+++ Information supplied +++

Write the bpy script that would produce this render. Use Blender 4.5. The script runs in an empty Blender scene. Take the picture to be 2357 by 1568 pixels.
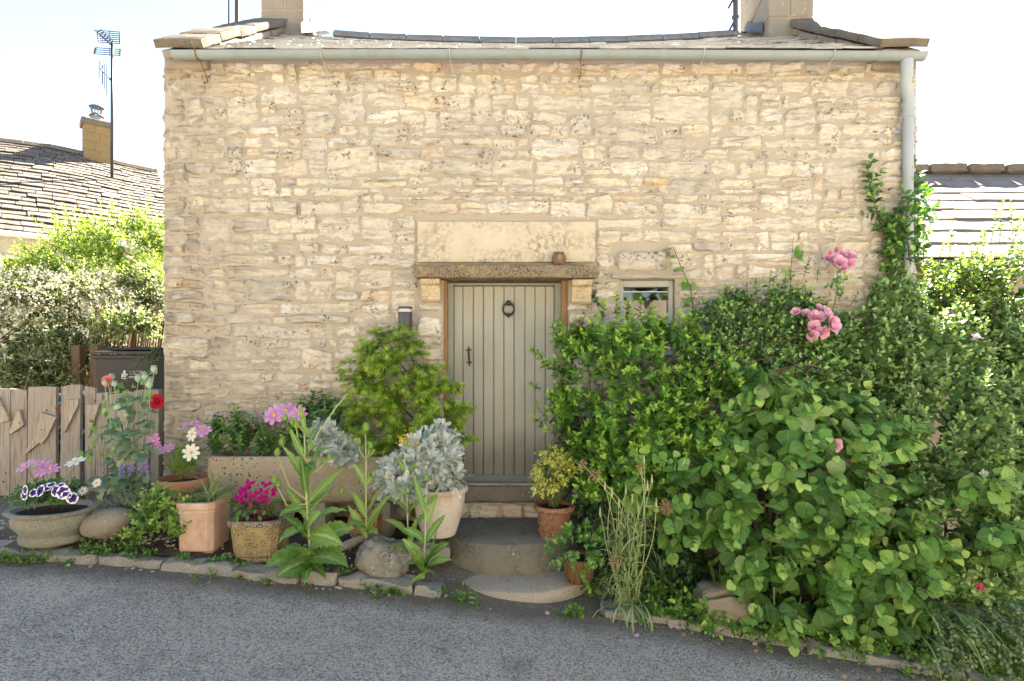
import bpy, bmesh, math, random
import numpy as np
from mathutils import Vector, Matrix

sc = bpy.context.scene
col = sc.collection
R = math.radians

# ---------------------------------------------------------------- camera, sky, sun, exposure
EYE_Y, FOC, CX, CY = -5.2, 1300.0, 1178.0, 810.0      # photograph surveyed at 2357 px wide; eye height is z = 0
cam_d = bpy.data.cameras.new('camera')
cam = bpy.data.objects.new('camera', cam_d); col.objects.link(cam); sc.camera = cam
cam.location = (0, EYE_Y, 0); cam.rotation_euler = (R(90), 0, 0)
cam_d.sensor_width = 36.0; cam_d.lens = 36.0*FOC/2357.0
cam_d.shift_y = (CY-784)/2357.0
cam_d.clip_start = 0.05; cam_d.clip_end = 2000

SUN_EL, SUN_AZ = 43.0, 22.0                            # azimuth measured from +Y (behind the cottage) towards +X
wd = bpy.data.worlds.new('World'); sc.world = wd; wd.use_nodes = True
wn = wd.node_tree
sky = wn.nodes.new('ShaderNodeTexSky'); sky.sky_type = 'NISHITA'; sky.sun_disc = False
sky.sun_elevation = R(SUN_EL); sky.sun_rotation = R(SUN_AZ)
sky.altitude = 900; sky.air_density = 1.0; sky.dust_density = 0.25; sky.ozone_density = 1.0
wn.nodes['Background'].inputs['Strength'].default_value = 0.05
wn.links.new(sky.outputs[0], wn.nodes['Background'].inputs['Color'])
sd = bpy.data.lights.new('sun', 'SUN'); so = bpy.data.objects.new('sun', sd); col.objects.link(so)
sd.energy = 5.0; sd.angle = R(0.55); sd.color = (1.0, 0.95, 0.86)
sv = Vector((math.sin(R(SUN_AZ))*math.cos(R(SUN_EL)), math.cos(R(SUN_AZ))*math.cos(R(SUN_EL)), math.sin(R(SUN_EL))))
so.rotation_euler = sv.to_track_quat('Z', 'Y').to_euler(); so.location = sv*30
vs = sc.view_settings
vs.view_transform = 'Standard'; vs.look = 'None'; vs.gamma = 1.0; vs.use_curve_mapping = False
vs.exposure = 3.38
vs.use_white_balance = True; vs.white_balance_temperature = 7500; vs.white_balance_tint = 12
sc.cycles.max_bounces = 6; sc.cycles.diffuse_bounces = 3; sc.cycles.glossy_bounces = 3
sc.cycles.transmission_bounces = 4; sc.cycles.transparent_max_bounces = 8

# ---------------------------------------------------------------- helpers
rng = np.random.default_rng(7)
random.seed(7)
U = random.uniform

def at(px, py, Y):
    """point in the place for a spot surveyed on the photograph, at its own distance Y"""
    d = Y-EYE_Y
    return Vector(((px-CX)/FOC*d, Y, -(py-CY)/FOC*d))

def _hash(ix, iy, iz, seed):
    h = (ix*374761393 + iy*668265263 + iz*1274126177 + seed*362437) & 0xffffffff
    h = ((h ^ (h >> 13))*1103515245) & 0xffffffff
    h = ((h ^ (h >> 16))*2246822519) & 0xffffffff
    h = h ^ (h >> 15)
    return h/4294967295.0

def vnoise(x, y, z=0.0, seed=0):
    x, y, z = np.broadcast_arrays(np.asarray(x, float), np.asarray(y, float), np.asarray(z, float))
    fx, fy, fz = np.floor(x), np.floor(y), np.floor(z)
    ix, iy, iz = fx.astype(np.int64), fy.astype(np.int64), fz.astype(np.int64)
    u, v, w = x-fx, y-fy, z-fz
    u, v, w = u*u*(3-2*u), v*v*(3-2*v), w*w*(3-2*w)
    r = 0
    for dx in (0, 1):
        for dy in (0, 1):
            for dz in (0, 1):
                r = r + _hash(ix+dx, iy+dy, iz+dz, seed)*(u if dx else 1-u)*(v if dy else 1-v)*(w if dz else 1-w)
    return r*2-1

def fbm(x, y, z=0.0, seed=0, octv=3):
    r, a = 0, 1.0
    for k in range(octv):
        r = r + a*vnoise(np.asarray(x)*2**k, np.asarray(y)*2**k, np.asarray(z)*2**k, seed+k)
        a *= .5
    return r

def prop(o, label=None, cat=None, group=None, kind=None):
    if label: o['label'] = label
    if cat: o['category'] = cat
    if group: o['group'] = group
    if kind: o['kind'] = kind
    return o

def thing(name, label, cat, loc=(0, 0, 0), group=None):
    o = bpy.data.objects.new(name, None); col.objects.link(o); o.location = loc
    o.empty_display_size = .1
    return prop(o, label, cat, group)

def put(o, parent):
    if parent is not None:
        o.parent = parent
        o.matrix_parent_inverse = Matrix.Translation(-parent.location)
    return o

class MB:
    """collects shapes in world coordinates and links them as one mesh object"""
    def __init__(s): s.v, s.f, s.m, s.t = [], [], [], []; s.mi = 0; s.tint = None
    def add(s, vs_, fs_, tint=None):
        b = len(s.v)
        s.v.extend([tuple(p) for p in vs_]); s.f.extend([[i+b for i in f] for f in fs_]); s.m.extend([s.mi]*len(fs_))
        tt = tint if tint is not None else s.tint
        s.t.extend([tt if tt is not None else .5]*len(vs_))
        return s
    def box(s, c, d, rot=None, bev=0.0, jit=0.0, tint=None):
        x, y, z = [q/2 for q in d]
        if bev > 0:
            b = min(bev, x*.9, y*.9, z*.9)
            vs_ = []; fs_ = []
            bm = bmesh.new(); bmesh.ops.create_cube(bm, size=1)
            for q in bm.verts: q.co = (q.co.x*2*x, q.co.y*2*y, q.co.z*2*z)
            bmesh.ops.bevel(bm, geom=bm.edges[:], offset=b, segments=1, affect='EDGES')
            bm.verts.index_update()
            vs_ = [q.co.copy() for q in bm.verts]; fs_ = [[q.index for q in f.verts] for f in bm.faces]; bm.free()
        else:
            vs_ = [Vector((a*x, b*y, e*z)) for a in (-1, 1) for b in (-1, 1) for e in (-1, 1)]
            fs_ = [[0, 1, 3, 2], [4, 6, 7, 5], [0, 4, 5, 1], [2, 3, 7, 6], [0, 2, 6, 4], [1, 5, 7, 3]]
        if jit: vs_ = [p+Vector((U(-jit, jit), U(-jit, jit), U(-jit, jit))) for p in vs_]
        if rot is not None: vs_ = [rot @ p for p in vs_]
        c = Vector(c)
        return s.add([p+c for p in vs_], fs_, tint)
    def quad(s, a, b, c, d): return s.add([a, b, c, d], [[0, 1, 2, 3]])
    def prism(s, poly, dirv, tint=None):
        """poly: list of points, extruded by dirv"""
        n = len(poly); dirv = Vector(dirv)
        vs_ = [Vector(p) for p in poly]+[Vector(p)+dirv for p in poly]
        fs_ = [list(range(n))[::-1], list(range(n, 2*n))]+[[i, (i+1) % n, n+(i+1) % n, n+i] for i in range(n)]
        return s.add(vs_, fs_, tint)
    def tube(s, pts, rad, n=6, cap=True, tint=None):
        pts = [Vector(p) for p in pts]
        if not hasattr(rad, '__len__'): rad = [rad]*len(pts)
        vs_, fs_ = [], []
        prev = None
        for i, p in enumerate(pts):
            t = (pts[min(i+1, len(pts)-1)]-pts[max(i-1, 0)])
            t = t.normalized() if t.length > 1e-9 else Vector((0, 0, 1))
            if prev is None:
                a = t.orthogonal().normalized()
            else:
                a = (prev-t*prev.dot(t)); a = a.normalized() if a.length > 1e-6 else t.orthogonal().normalized()
            prev = a; b = t.cross(a)
            for k in range(n):
                g = 2*math.pi*k/n
                vs_.append(p+(a*math.cos(g)+b*math.sin(g))*rad[i])
        for i in range(len(pts)-1):
            for k in range(n):
                fs_.append([i*n+k, i*n+(k+1) % n, (i+1)*n+(k+1) % n, (i+1)*n+k])
        if cap:
            fs_.append(list(range(n))[::-1]); fs_.append([(len(pts)-1)*n+k for k in range(n)])
        return s.add(vs_, fs_, tint)
    def lathe(s, prof, c, n=32, sx=1.0, sy=1.0, rough=0.0, seed=0, rot=0.0):
        """prof: (radius, z) list; closed at both ends when radius 0"""
        vs_, fs_ = [], []
        c = Vector(c)
        for r, z in prof:
            for k in range(n):
                g = 2*math.pi*k/n
                x, y = r*sx*math.cos(g), r*sy*math.sin(g)
                x, y = x*math.cos(rot)-y*math.sin(rot), x*math.sin(rot)+y*math.cos(rot)
                vs_.append([c.x+x, c.y+y, c.z+z])
        for i in range(len(prof)-1):
            for k in range(n):
                fs_.append([i*n+k, i*n+(k+1) % n, (i+1)*n+(k+1) % n, (i+1)*n+k])
        if rough:
            a = np.array(vs_); d = fbm(a[:, 0]*14, a[:, 1]*14, a[:, 2]*14, seed)[:, None]*rough
            o = a-np.array([c.x, c.y, 0])*1; o[:, 2] = 0
            l = np.linalg.norm(o, axis=1, keepdims=True)+1e-6
            a = a+o/l*d; a[:, 2] += d[:, 0]*.3
            vs_ = a.tolist()
        return s.add(vs_, fs_)
    def build(s, name, mat, parent=None, smooth=False, kind=None, angle=None):
        me = bpy.data.meshes.new(name)
        me.from_pydata([tuple(p) for p in s.v], [], s.f)
        mats = mat if isinstance(mat, (list, tuple)) else [mat]
        for q in mats: me.materials.append(q)
        if len(mats) > 1: me.polygons.foreach_set('material_index', s.m)
        at_ = me.attributes.new('tint', 'FLOAT', 'POINT'); at_.data.foreach_set('value', np.array(s.t, dtype=np.float32))
        if smooth: me.polygons.foreach_set('use_smooth', [True]*len(me.polygons))
        me.update()
        if smooth and angle:
            try: me.set_sharp_from_angle(angle=R(angle))
            except Exception: pass
        o = bpy.data.objects.new(name, me); col.objects.link(o)
        if kind: o['kind'] = kind
        return put(o, parent)

def np_mesh(name, V, F, mat, parent=None, tint=None, smooth=False, kind=None, extra=None, angle=None):
    """V (n,3), F (m,4) or (m,3) arrays"""
    me = bpy.data.meshes.new(name)
    F = np.asarray(F, dtype=np.int32); k = F.shape[1]
    me.vertices.add(len(V)); me.vertices.foreach_set('co', np.asarray(V, dtype=np.float32).ravel())
    me.loops.add(F.size); me.loops.foreach_set('vertex_index', F.ravel())
    me.polygons.add(len(F)); me.polygons.foreach_set('loop_start', np.arange(0, F.size, k, dtype=np.int32))
    try: me.polygons.foreach_set('loop_total', np.full(len(F), k, dtype=np.int32))
    except Exception: pass
    if tint is not None:
        a = me.attributes.new('tint', 'FLOAT', 'POINT'); a.data.foreach_set('value', np.asarray(tint, dtype=np.float32))
    for nm, arr in (extra or {}).items():
        a = me.attributes.new(nm, 'FLOAT', 'POINT'); a.data.foreach_set('value', np.asarray(arr, dtype=np.float32))
    if smooth: me.polygons.foreach_set('use_smooth', np.ones(len(F), dtype=bool))
    me.materials.append(mat)
    me.update(calc_edges=True); me.validate()
    if angle: me.set_sharp_from_angle(angle=R(angle))
    o = bpy.data.objects.new(name, me); col.objects.link(o)
    if kind: o['kind'] = kind
    return put(o, parent)

# ---------------------------------------------------------------- material helpers
class Mt:
    def __init__(s, name):
        s.m = bpy.data.materials.new(name); s.m.use_nodes = True
        s.t = s.m.node_tree; s.t.nodes.clear()
        s.out = s.t.nodes.new('ShaderNodeOutputMaterial')
    def n(s, typ, ins=None, **kw):
        q = s.t.nodes.new('ShaderNode'+typ)
        for k, v in kw.items(): setattr(q, k, v)
        for k, v in (ins or {}).items():
            sock = q.inputs[k]
            if isinstance(v, bpy.types.NodeSocket): s.t.links.new(v, sock)
            elif isinstance(v, bpy.types.Node): s.t.links.new(v.outputs[0], sock)
            else:
                if sock.type == 'RGBA' and len(v) == 3: v = (*v, 1)
                sock.default_value = v
        return q
    def pos(s): return s.n('NewGeometry').outputs['Position']
    def objc(s): return s.n('TexCoord').outputs['Object']
    def mapd(s, vec, scale=(1, 1, 1), loc=(0, 0, 0), rot=(0, 0, 0)):
        return s.n('Mapping', {'Vector': vec, 'Scale': scale, 'Location': loc, 'Rotation': rot}).outputs[0]
    def noise(s, vec, scale, detail=4, rough=.55, dist=0.0):
        return s.n('TexNoise', {'Vector': vec, 'Scale': scale, 'Detail': detail, 'Roughness': rough, 'Distortion': dist}).outputs['Fac']
    def voro(s, vec, scale, feature='F1', out='Distance', rnd=1.0):
        return s.n('TexVoronoi', {'Vector': vec, 'Scale': scale, 'Randomness': rnd}, feature=feature).outputs[out]
    def ramp(s, fac, stops, interp='LINEAR'):
        q = s.n('ValToRGB', {'Fac': fac}); cr = q.color_ramp; cr.interpolation = interp
        while len(cr.elements) < len(stops): cr.elements.new(.5)
        for e, (p, c) in zip(cr.elements, stops):
            e.position = p
            e.color = (c, c, c, 1) if not hasattr(c, '__len__') else (*c, 1) if len(c) == 3 else c
        return q.outputs[0]
    def mix(s, fac, a, b, blend='MIX'):
        q = s.n('Mix', data_type='RGBA', blend_type=blend)
        for i, v in ((0, fac), (6, a), (7, b)):
            if isinstance(v, bpy.types.NodeSocket): s.t.links.new(v, q.inputs[i])
            else: q.inputs[i].default_value = (v if i == 0 else (*v, 1) if len(v) == 3 else v)
        return q.outputs[2]
    def math(s, op, a, b=0.5, clamp=False):
        return s.n('Math', {0: a, 1: b}, operation=op, use_clamp=clamp).outputs[0]
    def attr(s, name, out='Fac'): return s.n('Attribute', attribute_name=name).outputs[out]
    def sep(s, vec): return s.n('SeparateXYZ', {0: vec}).outputs
    def bump(s, h, strength=.5, dist=.01, nrm=None):
        ins = {'Height': h, 'Strength': strength, 'Distance': dist}
        if nrm is not None: ins['Normal'] = nrm
        return s.n('Bump', ins).outputs[0]
    def bsdf(s, color, rough=.8, normal=None, metal=0.0, spec=.3, **kw):
        ins = {'Base Color': color, 'Roughness': rough, 'Metallic': metal, 'Specular IOR Level': spec}
        if normal is not None: ins['Normal'] = normal
        ins.update(kw)
        return s.n('BsdfPrincipled', ins).outputs[0]
    def done(s, sh):
        s.t.links.new(sh, s.out.inputs['Surface']); return s.m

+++

■ **Goal**: Repeat, with no pictures, each line from the beginning of the data through the line containing "from mathutils import Vector, Matrix", inclusive.

■ **Response for this exercise**:
Write the bpy script that would produce this render. Use Blender 4.5. The script runs in an empty Blender scene. Take the picture to be 2357 by 1568 pixels.
import bpy, bmesh, math, random
import numpy as np
from mathutils import Vector, Matrix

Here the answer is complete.